Requirement:
Copy out all of the data exactly as it appears.

Data lines:
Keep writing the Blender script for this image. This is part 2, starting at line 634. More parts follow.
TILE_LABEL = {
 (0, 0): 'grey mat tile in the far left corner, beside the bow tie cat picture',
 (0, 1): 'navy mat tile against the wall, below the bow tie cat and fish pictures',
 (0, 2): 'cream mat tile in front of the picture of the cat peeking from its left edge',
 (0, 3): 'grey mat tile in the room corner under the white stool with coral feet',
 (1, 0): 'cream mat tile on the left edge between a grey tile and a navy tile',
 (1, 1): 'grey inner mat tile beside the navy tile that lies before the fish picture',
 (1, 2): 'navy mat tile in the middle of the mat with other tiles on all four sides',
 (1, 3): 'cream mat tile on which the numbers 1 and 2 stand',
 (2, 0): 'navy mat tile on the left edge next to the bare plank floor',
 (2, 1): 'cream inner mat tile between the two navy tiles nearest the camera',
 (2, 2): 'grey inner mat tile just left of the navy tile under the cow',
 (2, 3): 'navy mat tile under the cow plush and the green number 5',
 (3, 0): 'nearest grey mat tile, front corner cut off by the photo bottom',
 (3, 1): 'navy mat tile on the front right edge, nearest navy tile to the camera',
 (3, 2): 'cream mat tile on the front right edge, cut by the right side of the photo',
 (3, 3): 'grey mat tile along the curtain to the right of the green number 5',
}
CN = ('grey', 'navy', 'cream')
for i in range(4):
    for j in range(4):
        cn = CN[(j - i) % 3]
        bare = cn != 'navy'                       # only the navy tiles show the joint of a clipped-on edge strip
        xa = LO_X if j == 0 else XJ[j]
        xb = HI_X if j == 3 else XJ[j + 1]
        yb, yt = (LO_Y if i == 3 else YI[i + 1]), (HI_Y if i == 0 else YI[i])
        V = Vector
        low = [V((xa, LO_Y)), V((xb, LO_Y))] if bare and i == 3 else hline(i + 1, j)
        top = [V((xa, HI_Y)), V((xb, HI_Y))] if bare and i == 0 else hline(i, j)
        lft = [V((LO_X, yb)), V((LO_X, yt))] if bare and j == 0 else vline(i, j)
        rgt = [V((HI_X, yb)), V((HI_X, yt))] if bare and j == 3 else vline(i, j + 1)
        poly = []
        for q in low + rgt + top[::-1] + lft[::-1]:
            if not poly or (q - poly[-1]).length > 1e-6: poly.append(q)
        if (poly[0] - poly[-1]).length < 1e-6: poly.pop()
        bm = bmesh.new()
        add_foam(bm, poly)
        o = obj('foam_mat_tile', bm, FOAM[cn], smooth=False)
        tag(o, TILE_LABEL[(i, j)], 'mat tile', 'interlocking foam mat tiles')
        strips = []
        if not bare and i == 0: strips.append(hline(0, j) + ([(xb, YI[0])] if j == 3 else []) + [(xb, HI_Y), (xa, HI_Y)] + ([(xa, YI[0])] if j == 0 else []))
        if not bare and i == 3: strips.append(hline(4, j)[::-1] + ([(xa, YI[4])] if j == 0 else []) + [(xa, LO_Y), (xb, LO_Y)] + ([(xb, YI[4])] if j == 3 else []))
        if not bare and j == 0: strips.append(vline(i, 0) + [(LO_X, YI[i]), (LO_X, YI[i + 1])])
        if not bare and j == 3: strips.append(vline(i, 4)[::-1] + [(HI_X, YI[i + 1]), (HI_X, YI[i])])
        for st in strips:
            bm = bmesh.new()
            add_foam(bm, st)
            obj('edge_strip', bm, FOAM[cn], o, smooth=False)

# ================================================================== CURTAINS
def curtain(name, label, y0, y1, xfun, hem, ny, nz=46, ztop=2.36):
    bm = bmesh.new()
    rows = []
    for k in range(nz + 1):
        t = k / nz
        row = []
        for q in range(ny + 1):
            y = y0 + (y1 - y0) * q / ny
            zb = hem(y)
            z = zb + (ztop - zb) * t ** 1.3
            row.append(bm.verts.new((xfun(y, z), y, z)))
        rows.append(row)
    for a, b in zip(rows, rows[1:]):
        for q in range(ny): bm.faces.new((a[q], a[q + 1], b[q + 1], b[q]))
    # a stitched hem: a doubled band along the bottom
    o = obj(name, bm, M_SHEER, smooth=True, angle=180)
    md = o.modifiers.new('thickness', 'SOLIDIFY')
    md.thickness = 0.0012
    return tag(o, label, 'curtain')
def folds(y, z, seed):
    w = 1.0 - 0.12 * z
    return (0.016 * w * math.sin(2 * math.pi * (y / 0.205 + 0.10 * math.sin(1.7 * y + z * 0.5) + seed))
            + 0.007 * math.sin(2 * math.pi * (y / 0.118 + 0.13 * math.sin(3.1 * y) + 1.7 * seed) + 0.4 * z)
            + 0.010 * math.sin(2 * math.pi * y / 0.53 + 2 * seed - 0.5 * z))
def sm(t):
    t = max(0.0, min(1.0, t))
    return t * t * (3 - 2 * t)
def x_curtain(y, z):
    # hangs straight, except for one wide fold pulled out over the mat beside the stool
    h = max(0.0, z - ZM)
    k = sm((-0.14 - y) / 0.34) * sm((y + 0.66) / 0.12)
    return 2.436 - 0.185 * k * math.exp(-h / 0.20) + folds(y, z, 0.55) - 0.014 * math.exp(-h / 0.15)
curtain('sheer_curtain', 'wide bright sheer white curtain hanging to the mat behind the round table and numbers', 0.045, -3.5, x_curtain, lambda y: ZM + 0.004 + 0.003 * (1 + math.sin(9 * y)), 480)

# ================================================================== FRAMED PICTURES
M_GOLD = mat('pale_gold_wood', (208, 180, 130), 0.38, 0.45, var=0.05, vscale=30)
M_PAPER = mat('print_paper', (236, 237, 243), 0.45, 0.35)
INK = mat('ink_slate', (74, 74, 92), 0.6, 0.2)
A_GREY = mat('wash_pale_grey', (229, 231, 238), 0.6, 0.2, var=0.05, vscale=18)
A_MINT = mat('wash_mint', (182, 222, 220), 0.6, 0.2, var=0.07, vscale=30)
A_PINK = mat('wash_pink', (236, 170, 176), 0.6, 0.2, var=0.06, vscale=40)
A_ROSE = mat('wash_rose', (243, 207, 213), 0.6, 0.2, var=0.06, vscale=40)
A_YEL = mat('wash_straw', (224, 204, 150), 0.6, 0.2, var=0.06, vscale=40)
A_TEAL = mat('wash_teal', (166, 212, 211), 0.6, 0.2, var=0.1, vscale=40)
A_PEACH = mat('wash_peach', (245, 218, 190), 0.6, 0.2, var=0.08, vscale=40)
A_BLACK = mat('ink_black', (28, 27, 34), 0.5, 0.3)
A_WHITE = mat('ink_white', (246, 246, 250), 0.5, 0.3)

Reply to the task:
Keep writing the Blender script for this image. This is part 2, starting at line 634. More parts follow.
TILE_LABEL = {
 (0, 0): 'grey mat tile in the far left corner, beside the bow tie cat picture',
 (0, 1): 'navy mat tile against the wall, below the bow tie cat and fish pictures',
 (0, 2): 'cream mat tile in front of the picture of the cat peeking from its left edge',
 (0, 3): 'grey mat tile in the room corner under the white stool with coral feet',
 (1, 0): 'cream mat tile on the left edge between a grey tile and a navy tile',
 (1, 1): 'grey inner mat tile beside the navy tile that lies before the fish picture',
 (1, 2): 'navy mat tile in the middle of the mat with other tiles on all four sides',
 (1, 3): 'cream mat tile on which the numbers 1 and 2 stand',
 (2, 0): 'navy mat tile on the left edge next to the bare plank floor',
 (2, 1): 'cream inner mat tile between the two navy tiles nearest the camera',
 (2, 2): 'grey inner mat tile just left of the navy tile under the cow',
 (2, 3): 'navy mat tile under the cow plush and the green number 5',
 (3, 0): 'nearest grey mat tile, front corner cut off by the photo bottom',
 (3, 1): 'navy mat tile on the front right edge, nearest navy tile to the camera',
 (3, 2): 'cream mat tile on the front right edge, cut by the right side of the photo',
 (3, 3): 'grey mat tile along the curtain to the right of the green number 5',
}
CN = ('grey', 'navy', 'cream')
for i in range(4):
    for j in range(4):
        cn = CN[(j - i) % 3]
        bare = cn != 'navy'                       # only the navy tiles show the joint of a clipped-on edge strip
        xa = LO_X if j == 0 else XJ[j]
        xb = HI_X if j == 3 else XJ[j + 1]
        yb, yt = (LO_Y if i == 3 else YI[i + 1]), (HI_Y if i == 0 else YI[i])
        V = Vector
        low = [V((xa, LO_Y)), V((xb, LO_Y))] if bare and i == 3 else hline(i + 1, j)
        top = [V((xa, HI_Y)), V((xb, HI_Y))] if bare and i == 0 else hline(i, j)
        lft = [V((LO_X, yb)), V((LO_X, yt))] if bare and j == 0 else vline(i, j)
        rgt = [V((HI_X, yb)), V((HI_X, yt))] if bare and j == 3 else vline(i, j + 1)
        poly = []
        for q in low + rgt + top[::-1] + lft[::-1]:
            if not poly or (q - poly[-1]).length > 1e-6: poly.append(q)
        if (poly[0] - poly[-1]).length < 1e-6: poly.pop()
        bm = bmesh.new()
        add_foam(bm, poly)
        o = obj('foam_mat_tile', bm, FOAM[cn], smooth=False)
        tag(o, TILE_LABEL[(i, j)], 'mat tile', 'interlocking foam mat tiles')
        strips = []
        if not bare and i == 0: strips.append(hline(0, j) + ([(xb, YI[0])] if j == 3 else []) + [(xb, HI_Y), (xa, HI_Y)] + ([(xa, YI[0])] if j == 0 else []))
        if not bare and i == 3: strips.append(hline(4, j)[::-1] + ([(xa, YI[4])] if j == 0 else []) + [(xa, LO_Y), (xb, LO_Y)] + ([(xb, YI[4])] if j == 3 else []))
        if not bare and j == 0: strips.append(vline(i, 0) + [(LO_X, YI[i]), (LO_X, YI[i + 1])])
        if not bare and j == 3: strips.append(vline(i, 4)[::-1] + [(HI_X, YI[i + 1]), (HI_X, YI[i])])
        for st in strips:
            bm = bmesh.new()
            add_foam(bm, st)
            obj('edge_strip', bm, FOAM[cn], o, smooth=False)

# ================================================================== CURTAINS
def curtain(name, label, y0, y1, xfun, hem, ny, nz=46, ztop=2.36):
    bm = bmesh.new()
    rows = []
    for k in range(nz + 1):
        t = k / nz
        row = []
        for q in range(ny + 1):
            y = y0 + (y1 - y0) * q / ny
            zb = hem(y)
            z = zb + (ztop - zb) * t ** 1.3
            row.append(bm.verts.new((xfun(y, z), y, z)))
        rows.append(row)
    for a, b in zip(rows, rows[1:]):
        for q in range(ny): bm.faces.new((a[q], a[q + 1], b[q + 1], b[q]))
    # a stitched hem: a doubled band along the bottom
    o = obj(name, bm, M_SHEER, smooth=True, angle=180)
    md = o.modifiers.new('thickness', 'SOLIDIFY')
    md.thickness = 0.0012
    return tag(o, label, 'curtain')
def folds(y, z, seed):
    w = 1.0 - 0.12 * z
    return (0.016 * w * math.sin(2 * math.pi * (y / 0.205 + 0.10 * math.sin(1.7 * y + z * 0.5) + seed))
            + 0.007 * math.sin(2 * math.pi * (y / 0.118 + 0.13 * math.sin(3.1 * y) + 1.7 * seed) + 0.4 * z)
            + 0.010 * math.sin(2 * math.pi * y / 0.53 + 2 * seed - 0.5 * z))
def sm(t):
    t = max(0.0, min(1.0, t))
    return t * t * (3 - 2 * t)
def x_curtain(y, z):
    # hangs straight, except for one wide fold pulled out over the mat beside the stool
    h = max(0.0, z - ZM)
    k = sm((-0.14 - y) / 0.34) * sm((y + 0.66) / 0.12)
    return 2.436 - 0.185 * k * math.exp(-h / 0.20) + folds(y, z, 0.55) - 0.014 * math.exp(-h / 0.15)
curtain('sheer_curtain', 'wide bright sheer white curtain hanging to the mat behind the round table and numbers', 0.045, -3.5, x_curtain, lambda y: ZM + 0.004 + 0.003 * (1 + math.sin(9 * y)), 480)

# ================================================================== FRAMED PICTURES
M_GOLD = mat('pale_gold_wood', (208, 180, 130), 0.38, 0.45, var=0.05, vscale=30)
M_PAPER = mat('print_paper', (236, 237, 243), 0.45, 0.35)
INK = mat('ink_slate', (74, 74, 92), 0.6, 0.2)
A_GREY = mat('wash_pale_grey', (229, 231, 238), 0.6, 0.2, var=0.05, vscale=18)
A_MINT = mat('wash_mint', (182, 222, 220), 0.6, 0.2, var=0.07, vscale=30)
A_PINK = mat('wash_pink', (236, 170, 176), 0.6, 0.2, var=0.06, vscale=40)
A_ROSE = mat('wash_rose', (243, 207, 213), 0.6, 0.2, var=0.06, vscale=40)
A_YEL = mat('wash_straw', (224, 204, 150), 0.6, 0.2, var=0.06, vscale=40)
A_TEAL = mat('wash_teal', (166, 212, 211), 0.6, 0.2, var=0.1, vscale=40)
A_PEACH = mat('wash_peach', (245, 218, 190), 0.6, 0.2, var=0.08, vscale=40)
A_BLACK = mat('ink_black', (28, 27, 34), 0.5, 0.3)
A_WHITE = mat('ink_white', (246, 246, 250), 0.5, 0.3)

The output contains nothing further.